Jordy, she presents as many obstacles as any one player could present. She's just a multi-talented athlete and unbelievably fierce competitor. So a lot is the answer to your question.

Q. NiJa, I know that your faith is important to you. In what ways have you seen God at work in this journey?

NIJAREE CANADY: I feel like the biggest thing for me is just knowing like softball's not my ride or die, like it's not -- yes, I work hard for it, but at the end of the day, like I feel like my job here is just to spread my faith to as many people as I can, and right now I use softball to do that.

Just knowing that this world is not going to be my final place, like the end goal is to be with my Savior, Jesus Christ, and I'm just using softball to spread that message.

I feel like you can play freely too just knowing that. There's been times in my career where I feel like a lot of pressure, but I feel like, as I got older in my junior and senior year, I'm just relying more on my faith and just knowing that this game doesn't define me.

Q. For the players, I'm wondering how you each feel about that kind of villainous tag? Because there's the argument that people are tired of kind of super building in college, but certainly there's the argument that your coach made that sometimes what else are you supposed to do because the transfer portal is what it is.

KAITLYN TERRY: Looking at us as like villains, it's just something that we kind of figured, or I kind of also figured walking into Texas Tech. It's also that doesn't define us. Like the way we play or what does happen, we're all playing softball at the end of the day. It doesn't matter what team you're on or anything that happens outside of that.

I just think that, as long as we play the game, we're fine.

NIJAREE CANADY: I feel like everyone talks about wanting to grow softball and wanting more eyes on softball, wanting people to watch softball and wanting just female sports to be as big as male sports.

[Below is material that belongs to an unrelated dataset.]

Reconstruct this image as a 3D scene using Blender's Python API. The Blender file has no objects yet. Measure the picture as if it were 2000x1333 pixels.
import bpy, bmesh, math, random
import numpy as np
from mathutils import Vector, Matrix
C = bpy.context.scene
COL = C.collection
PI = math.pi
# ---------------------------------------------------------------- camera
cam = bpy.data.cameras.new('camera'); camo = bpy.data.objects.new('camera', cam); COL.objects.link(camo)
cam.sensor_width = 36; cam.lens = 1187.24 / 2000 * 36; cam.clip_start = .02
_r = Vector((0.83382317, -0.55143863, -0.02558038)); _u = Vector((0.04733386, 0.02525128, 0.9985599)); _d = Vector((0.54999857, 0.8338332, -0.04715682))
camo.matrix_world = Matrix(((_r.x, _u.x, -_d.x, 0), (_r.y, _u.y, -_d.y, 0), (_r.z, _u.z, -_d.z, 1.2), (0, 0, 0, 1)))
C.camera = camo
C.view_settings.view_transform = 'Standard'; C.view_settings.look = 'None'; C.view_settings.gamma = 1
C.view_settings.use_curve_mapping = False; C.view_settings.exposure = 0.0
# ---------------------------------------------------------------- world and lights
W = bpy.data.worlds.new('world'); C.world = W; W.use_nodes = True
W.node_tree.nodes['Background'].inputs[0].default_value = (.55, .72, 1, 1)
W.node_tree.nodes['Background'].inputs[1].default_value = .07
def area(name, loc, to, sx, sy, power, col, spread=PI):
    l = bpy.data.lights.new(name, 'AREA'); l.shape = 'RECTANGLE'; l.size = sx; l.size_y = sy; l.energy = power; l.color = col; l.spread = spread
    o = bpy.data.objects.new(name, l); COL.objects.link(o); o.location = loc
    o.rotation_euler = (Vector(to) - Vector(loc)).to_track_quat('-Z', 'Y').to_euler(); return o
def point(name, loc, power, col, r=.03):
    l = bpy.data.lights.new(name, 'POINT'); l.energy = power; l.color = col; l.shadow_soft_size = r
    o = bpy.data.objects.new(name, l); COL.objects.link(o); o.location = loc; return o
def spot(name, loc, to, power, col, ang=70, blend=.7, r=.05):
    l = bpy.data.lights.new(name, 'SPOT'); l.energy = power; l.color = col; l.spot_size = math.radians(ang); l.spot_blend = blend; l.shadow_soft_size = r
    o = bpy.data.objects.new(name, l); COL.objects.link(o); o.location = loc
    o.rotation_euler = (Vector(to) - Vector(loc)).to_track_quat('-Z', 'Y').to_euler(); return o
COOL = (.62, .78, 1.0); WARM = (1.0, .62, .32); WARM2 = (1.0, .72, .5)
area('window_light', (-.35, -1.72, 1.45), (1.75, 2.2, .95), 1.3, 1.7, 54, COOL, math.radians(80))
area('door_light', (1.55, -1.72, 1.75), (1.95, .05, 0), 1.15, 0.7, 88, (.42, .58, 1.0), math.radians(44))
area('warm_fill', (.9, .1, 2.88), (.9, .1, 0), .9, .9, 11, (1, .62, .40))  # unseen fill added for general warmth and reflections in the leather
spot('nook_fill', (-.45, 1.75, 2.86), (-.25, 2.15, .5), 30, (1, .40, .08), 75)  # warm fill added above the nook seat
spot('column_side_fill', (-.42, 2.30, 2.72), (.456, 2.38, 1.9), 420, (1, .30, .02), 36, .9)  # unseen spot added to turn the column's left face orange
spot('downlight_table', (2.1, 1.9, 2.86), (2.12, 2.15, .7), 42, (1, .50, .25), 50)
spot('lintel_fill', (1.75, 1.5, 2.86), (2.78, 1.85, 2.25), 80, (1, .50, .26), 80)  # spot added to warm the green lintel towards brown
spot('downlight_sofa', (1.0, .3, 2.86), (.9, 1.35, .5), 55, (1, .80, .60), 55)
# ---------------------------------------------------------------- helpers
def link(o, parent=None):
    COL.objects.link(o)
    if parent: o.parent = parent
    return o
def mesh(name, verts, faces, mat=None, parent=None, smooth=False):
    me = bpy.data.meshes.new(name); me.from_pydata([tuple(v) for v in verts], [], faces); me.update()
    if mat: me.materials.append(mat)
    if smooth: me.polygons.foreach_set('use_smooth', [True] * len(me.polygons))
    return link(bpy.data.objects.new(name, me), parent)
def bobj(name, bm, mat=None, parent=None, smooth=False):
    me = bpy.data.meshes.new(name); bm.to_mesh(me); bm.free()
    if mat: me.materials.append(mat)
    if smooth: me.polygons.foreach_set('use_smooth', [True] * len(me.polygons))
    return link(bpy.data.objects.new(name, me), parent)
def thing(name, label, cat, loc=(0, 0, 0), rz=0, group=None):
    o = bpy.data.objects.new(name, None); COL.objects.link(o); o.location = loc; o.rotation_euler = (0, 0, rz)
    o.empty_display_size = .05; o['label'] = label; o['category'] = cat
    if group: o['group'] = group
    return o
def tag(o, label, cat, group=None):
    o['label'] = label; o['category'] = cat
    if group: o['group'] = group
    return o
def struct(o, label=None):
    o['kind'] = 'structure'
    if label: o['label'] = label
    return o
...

At the end of the day, transfers happen in male and female sports, so if you want the game to grow, this kind of stuff comes with it.

I just feel like it gets more eyes on softball, and at the end of the day, I feel like that's what everyone wants.

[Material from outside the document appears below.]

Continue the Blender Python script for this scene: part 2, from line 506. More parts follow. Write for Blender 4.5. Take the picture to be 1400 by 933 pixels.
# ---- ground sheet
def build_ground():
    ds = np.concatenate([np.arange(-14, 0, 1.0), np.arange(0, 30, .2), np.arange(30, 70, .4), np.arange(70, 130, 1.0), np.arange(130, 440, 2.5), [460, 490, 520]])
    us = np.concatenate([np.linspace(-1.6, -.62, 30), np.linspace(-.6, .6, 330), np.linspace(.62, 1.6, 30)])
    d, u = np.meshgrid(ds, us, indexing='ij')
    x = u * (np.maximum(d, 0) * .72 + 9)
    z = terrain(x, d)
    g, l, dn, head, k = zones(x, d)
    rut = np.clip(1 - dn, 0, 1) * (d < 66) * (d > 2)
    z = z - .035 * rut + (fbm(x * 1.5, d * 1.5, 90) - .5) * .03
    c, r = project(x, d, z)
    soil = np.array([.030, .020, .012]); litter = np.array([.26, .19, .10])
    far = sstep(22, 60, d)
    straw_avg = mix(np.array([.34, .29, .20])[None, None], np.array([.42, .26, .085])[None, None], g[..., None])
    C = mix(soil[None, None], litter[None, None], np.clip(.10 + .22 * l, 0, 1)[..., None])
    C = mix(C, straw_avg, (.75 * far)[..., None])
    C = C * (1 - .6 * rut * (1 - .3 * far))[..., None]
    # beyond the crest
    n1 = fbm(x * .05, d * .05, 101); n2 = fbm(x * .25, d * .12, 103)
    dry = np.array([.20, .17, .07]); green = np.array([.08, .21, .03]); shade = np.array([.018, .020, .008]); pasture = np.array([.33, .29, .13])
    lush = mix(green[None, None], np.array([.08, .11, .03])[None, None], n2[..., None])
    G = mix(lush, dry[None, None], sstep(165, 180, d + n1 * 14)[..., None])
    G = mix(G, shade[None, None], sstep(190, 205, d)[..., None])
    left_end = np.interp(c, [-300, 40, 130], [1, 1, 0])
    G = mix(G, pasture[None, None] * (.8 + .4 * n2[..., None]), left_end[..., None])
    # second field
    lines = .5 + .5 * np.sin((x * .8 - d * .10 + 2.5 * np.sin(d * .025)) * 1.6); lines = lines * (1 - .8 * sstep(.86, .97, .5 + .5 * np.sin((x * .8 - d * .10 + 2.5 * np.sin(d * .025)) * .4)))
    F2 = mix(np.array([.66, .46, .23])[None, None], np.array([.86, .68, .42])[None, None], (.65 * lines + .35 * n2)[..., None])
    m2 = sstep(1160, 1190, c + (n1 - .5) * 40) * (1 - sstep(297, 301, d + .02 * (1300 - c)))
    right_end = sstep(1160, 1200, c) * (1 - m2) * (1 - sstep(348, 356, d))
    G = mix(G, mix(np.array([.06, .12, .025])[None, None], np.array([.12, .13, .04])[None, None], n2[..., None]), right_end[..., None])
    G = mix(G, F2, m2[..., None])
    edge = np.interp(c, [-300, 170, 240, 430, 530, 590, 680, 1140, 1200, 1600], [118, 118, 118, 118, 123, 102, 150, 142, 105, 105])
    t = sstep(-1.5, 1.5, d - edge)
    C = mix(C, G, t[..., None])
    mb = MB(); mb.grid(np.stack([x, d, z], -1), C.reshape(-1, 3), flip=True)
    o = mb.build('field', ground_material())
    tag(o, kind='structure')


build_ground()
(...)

JACKIE LIS: Yeah, we can't control what people are going to say about us. They don't know our journeys like I do and the rest of the team does. We know why we're here, what we're supposed to do here, so we try to control that side of things and not really focus on what everybody else might think of us.

Q. If you look at this field, lots of -- got two teams who have never made it before, teams that have never won championships before, and then there's UCLA, sort of the grand holdover, one of those early powerhouses that has remained. I know they're not your focus, but what about them has enabled, in your mind, them to remain relevant even as the sport has changed so much?

GERRY GLASCO: There's so much, like the transition, like the foundation that Sue Enquist laid. Other coaches obviously, but I'm starting with Sue. Obviously the coaches there now had great influence from Coach Enquist, and they've done a great job of maintaining the traditions of UCLA and the status of UCLA.

Extremely talented. The power that they've had and shown this year -- I never thought it was possible for a team to hit 200 home runs. The things they've done is just incredible. So they just did a great job of never letting it slip away and keeping that foundation that they established back in the '80s and '90s to keep growing and growing, and here they are today, like they're a power.